When does the Ontario CPA 2023 come into force?
It is passed but not yet in force. It depends on supporting regulations, which the government consulted on through early 2025. Businesses selling into Ontario should expect to update practices in 2026.
Does it apply to my business?
If you sell subscriptions to consumers in Ontario, yes, whether or not your business is based there.
What does it require for subscription cancellation?
Express consent for renewals and amendments, an ongoing right to cancel auto-renewing contracts, and no unnecessary barriers to cancelling a subscription or membership.
What are the penalties?
The Act doubles the maximum fines. Individuals can face up to C$100,000 and corporations up to C$500,000, alongside stronger enforcement powers.

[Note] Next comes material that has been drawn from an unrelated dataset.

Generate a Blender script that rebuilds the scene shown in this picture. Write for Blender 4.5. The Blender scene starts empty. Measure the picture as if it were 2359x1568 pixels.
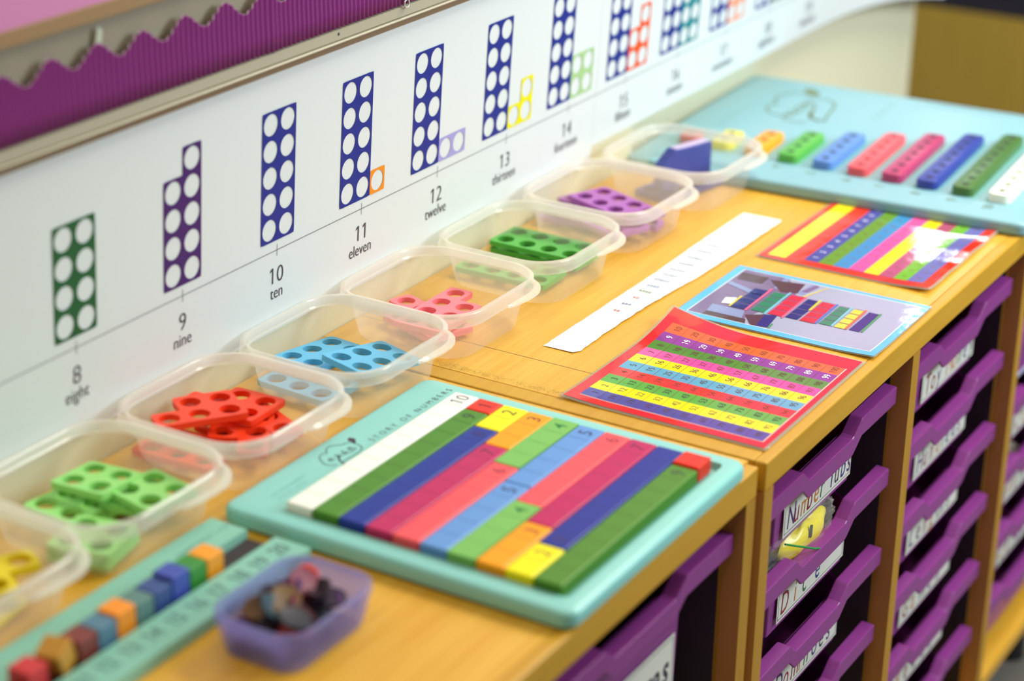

Does a confirmation step or retention offer break the rules?
No. The rules require that cancelling be easy and available. They do not forbid a confirmation step or a relevant offer the customer can decline. Avoid anything that hides, blocks, or complicates completing the cancellation.
How can Churnkey help my business prepare?
Churnkey provides a hosted, self-serve Cancel Flow with an ongoing online exit, automatic compliance by location, and A/B testing. You can present a fair offer before the customer confirms while leaving them free to cancel. It supports compliance with rules like these, but does not replace legal review.